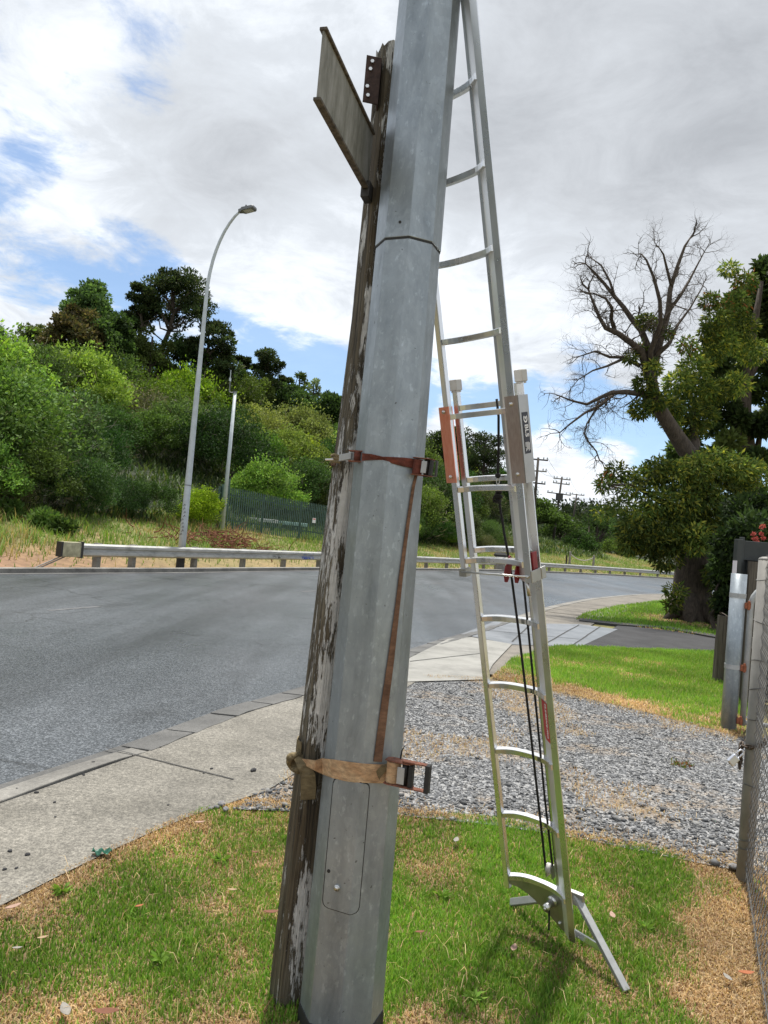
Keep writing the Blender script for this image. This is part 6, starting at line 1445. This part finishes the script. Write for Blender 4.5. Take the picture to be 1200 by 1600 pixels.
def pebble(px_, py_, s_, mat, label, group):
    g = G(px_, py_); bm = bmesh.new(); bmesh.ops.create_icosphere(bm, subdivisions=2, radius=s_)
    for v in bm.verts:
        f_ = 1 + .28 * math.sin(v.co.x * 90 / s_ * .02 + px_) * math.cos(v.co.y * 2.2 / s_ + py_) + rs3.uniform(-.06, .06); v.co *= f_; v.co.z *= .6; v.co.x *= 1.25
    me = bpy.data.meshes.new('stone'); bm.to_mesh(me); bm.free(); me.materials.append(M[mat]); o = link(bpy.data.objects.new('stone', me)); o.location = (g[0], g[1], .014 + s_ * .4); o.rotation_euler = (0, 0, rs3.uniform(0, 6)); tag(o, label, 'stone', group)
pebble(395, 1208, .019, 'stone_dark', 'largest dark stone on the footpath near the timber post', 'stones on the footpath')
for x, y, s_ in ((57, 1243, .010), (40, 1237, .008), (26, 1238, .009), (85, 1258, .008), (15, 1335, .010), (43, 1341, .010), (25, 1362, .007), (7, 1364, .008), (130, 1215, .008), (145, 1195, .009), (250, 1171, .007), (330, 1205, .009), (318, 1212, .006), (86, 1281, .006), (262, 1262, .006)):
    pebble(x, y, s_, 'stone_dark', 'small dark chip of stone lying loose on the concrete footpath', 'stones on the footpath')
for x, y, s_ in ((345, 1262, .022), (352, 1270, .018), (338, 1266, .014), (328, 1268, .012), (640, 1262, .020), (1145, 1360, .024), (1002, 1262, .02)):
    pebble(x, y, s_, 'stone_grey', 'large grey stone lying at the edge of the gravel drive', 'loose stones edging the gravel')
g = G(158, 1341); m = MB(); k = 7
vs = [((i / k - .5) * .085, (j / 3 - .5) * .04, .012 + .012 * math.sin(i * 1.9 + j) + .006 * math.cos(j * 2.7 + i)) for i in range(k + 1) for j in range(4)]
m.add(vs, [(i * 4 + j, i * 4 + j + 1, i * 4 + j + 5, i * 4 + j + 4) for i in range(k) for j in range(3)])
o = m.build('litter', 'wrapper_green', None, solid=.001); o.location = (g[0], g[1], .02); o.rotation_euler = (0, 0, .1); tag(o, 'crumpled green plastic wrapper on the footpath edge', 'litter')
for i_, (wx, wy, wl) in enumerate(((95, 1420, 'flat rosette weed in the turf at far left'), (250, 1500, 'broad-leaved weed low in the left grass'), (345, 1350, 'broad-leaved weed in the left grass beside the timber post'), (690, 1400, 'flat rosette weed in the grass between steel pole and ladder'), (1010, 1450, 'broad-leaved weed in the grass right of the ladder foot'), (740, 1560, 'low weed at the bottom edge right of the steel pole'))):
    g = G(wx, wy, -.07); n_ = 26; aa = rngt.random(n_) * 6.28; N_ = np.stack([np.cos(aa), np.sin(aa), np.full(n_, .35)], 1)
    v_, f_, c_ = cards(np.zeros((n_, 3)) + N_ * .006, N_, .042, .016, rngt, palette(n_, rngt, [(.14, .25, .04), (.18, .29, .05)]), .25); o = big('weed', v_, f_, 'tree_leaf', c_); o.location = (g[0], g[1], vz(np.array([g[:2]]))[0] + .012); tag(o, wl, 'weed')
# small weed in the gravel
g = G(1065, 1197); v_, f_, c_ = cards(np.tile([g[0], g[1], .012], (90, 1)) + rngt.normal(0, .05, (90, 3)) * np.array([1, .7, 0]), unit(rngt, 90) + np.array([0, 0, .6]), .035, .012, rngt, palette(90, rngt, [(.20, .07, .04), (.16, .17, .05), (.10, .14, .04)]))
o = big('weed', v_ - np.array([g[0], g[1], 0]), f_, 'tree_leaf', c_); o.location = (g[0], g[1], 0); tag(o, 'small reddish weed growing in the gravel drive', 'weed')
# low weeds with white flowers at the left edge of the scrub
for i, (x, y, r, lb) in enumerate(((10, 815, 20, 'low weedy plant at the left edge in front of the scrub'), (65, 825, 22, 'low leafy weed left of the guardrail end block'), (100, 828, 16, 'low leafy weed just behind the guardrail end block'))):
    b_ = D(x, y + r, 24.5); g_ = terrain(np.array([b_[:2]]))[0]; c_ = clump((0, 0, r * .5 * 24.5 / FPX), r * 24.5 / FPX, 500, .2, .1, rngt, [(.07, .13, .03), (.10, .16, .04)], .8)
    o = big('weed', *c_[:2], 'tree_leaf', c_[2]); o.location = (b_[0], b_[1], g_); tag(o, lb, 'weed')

GOAL: Restate the whole listing above exactly, please, omitting every image.

EXERCISE OUTPUT:
Keep writing the Blender script for this image. This is part 6, starting at line 1445. This part finishes the script. Write for Blender 4.5. Take the picture to be 1200 by 1600 pixels.
def pebble(px_, py_, s_, mat, label, group):
    g = G(px_, py_); bm = bmesh.new(); bmesh.ops.create_icosphere(bm, subdivisions=2, radius=s_)
    for v in bm.verts:
        f_ = 1 + .28 * math.sin(v.co.x * 90 / s_ * .02 + px_) * math.cos(v.co.y * 2.2 / s_ + py_) + rs3.uniform(-.06, .06); v.co *= f_; v.co.z *= .6; v.co.x *= 1.25
    me = bpy.data.meshes.new('stone'); bm.to_mesh(me); bm.free(); me.materials.append(M[mat]); o = link(bpy.data.objects.new('stone', me)); o.location = (g[0], g[1], .014 + s_ * .4); o.rotation_euler = (0, 0, rs3.uniform(0, 6)); tag(o, label, 'stone', group)
pebble(395, 1208, .019, 'stone_dark', 'largest dark stone on the footpath near the timber post', 'stones on the footpath')
for x, y, s_ in ((57, 1243, .010), (40, 1237, .008), (26, 1238, .009), (85, 1258, .008), (15, 1335, .010), (43, 1341, .010), (25, 1362, .007), (7, 1364, .008), (130, 1215, .008), (145, 1195, .009), (250, 1171, .007), (330, 1205, .009), (318, 1212, .006), (86, 1281, .006), (262, 1262, .006)):
    pebble(x, y, s_, 'stone_dark', 'small dark chip of stone lying loose on the concrete footpath', 'stones on the footpath')
for x, y, s_ in ((345, 1262, .022), (352, 1270, .018), (338, 1266, .014), (328, 1268, .012), (640, 1262, .020), (1145, 1360, .024), (1002, 1262, .02)):
    pebble(x, y, s_, 'stone_grey', 'large grey stone lying at the edge of the gravel drive', 'loose stones edging the gravel')
g = G(158, 1341); m = MB(); k = 7
vs = [((i / k - .5) * .085, (j / 3 - .5) * .04, .012 + .012 * math.sin(i * 1.9 + j) + .006 * math.cos(j * 2.7 + i)) for i in range(k + 1) for j in range(4)]
m.add(vs, [(i * 4 + j, i * 4 + j + 1, i * 4 + j + 5, i * 4 + j + 4) for i in range(k) for j in range(3)])
o = m.build('litter', 'wrapper_green', None, solid=.001); o.location = (g[0], g[1], .02); o.rotation_euler = (0, 0, .1); tag(o, 'crumpled green plastic wrapper on the footpath edge', 'litter')
for i_, (wx, wy, wl) in enumerate(((95, 1420, 'flat rosette weed in the turf at far left'), (250, 1500, 'broad-leaved weed low in the left grass'), (345, 1350, 'broad-leaved weed in the left grass beside the timber post'), (690, 1400, 'flat rosette weed in the grass between steel pole and ladder'), (1010, 1450, 'broad-leaved weed in the grass right of the ladder foot'), (740, 1560, 'low weed at the bottom edge right of the steel pole'))):
    g = G(wx, wy, -.07); n_ = 26; aa = rngt.random(n_) * 6.28; N_ = np.stack([np.cos(aa), np.sin(aa), np.full(n_, .35)], 1)
    v_, f_, c_ = cards(np.zeros((n_, 3)) + N_ * .006, N_, .042, .016, rngt, palette(n_, rngt, [(.14, .25, .04), (.18, .29, .05)]), .25); o = big('weed', v_, f_, 'tree_leaf', c_); o.location = (g[0], g[1], vz(np.array([g[:2]]))[0] + .012); tag(o, wl, 'weed')
# small weed in the gravel
g = G(1065, 1197); v_, f_, c_ = cards(np.tile([g[0], g[1], .012], (90, 1)) + rngt.normal(0, .05, (90, 3)) * np.array([1, .7, 0]), unit(rngt, 90) + np.array([0, 0, .6]), .035, .012, rngt, palette(90, rngt, [(.20, .07, .04), (.16, .17, .05), (.10, .14, .04)]))
o = big('weed', v_ - np.array([g[0], g[1], 0]), f_, 'tree_leaf', c_); o.location = (g[0], g[1], 0); tag(o, 'small reddish weed growing in the gravel drive', 'weed')
# low weeds with white flowers at the left edge of the scrub
for i, (x, y, r, lb) in enumerate(((10, 815, 20, 'low weedy plant at the left edge in front of the scrub'), (65, 825, 22, 'low leafy weed left of the guardrail end block'), (100, 828, 16, 'low leafy weed just behind the guardrail end block'))):
    b_ = D(x, y + r, 24.5); g_ = terrain(np.array([b_[:2]]))[0]; c_ = clump((0, 0, r * .5 * 24.5 / FPX), r * 24.5 / FPX, 500, .2, .1, rngt, [(.07, .13, .03), (.10, .16, .04)], .8)
    o = big('weed', *c_[:2], 'tree_leaf', c_[2]); o.location = (b_[0], b_[1], g_); tag(o, lb, 'weed')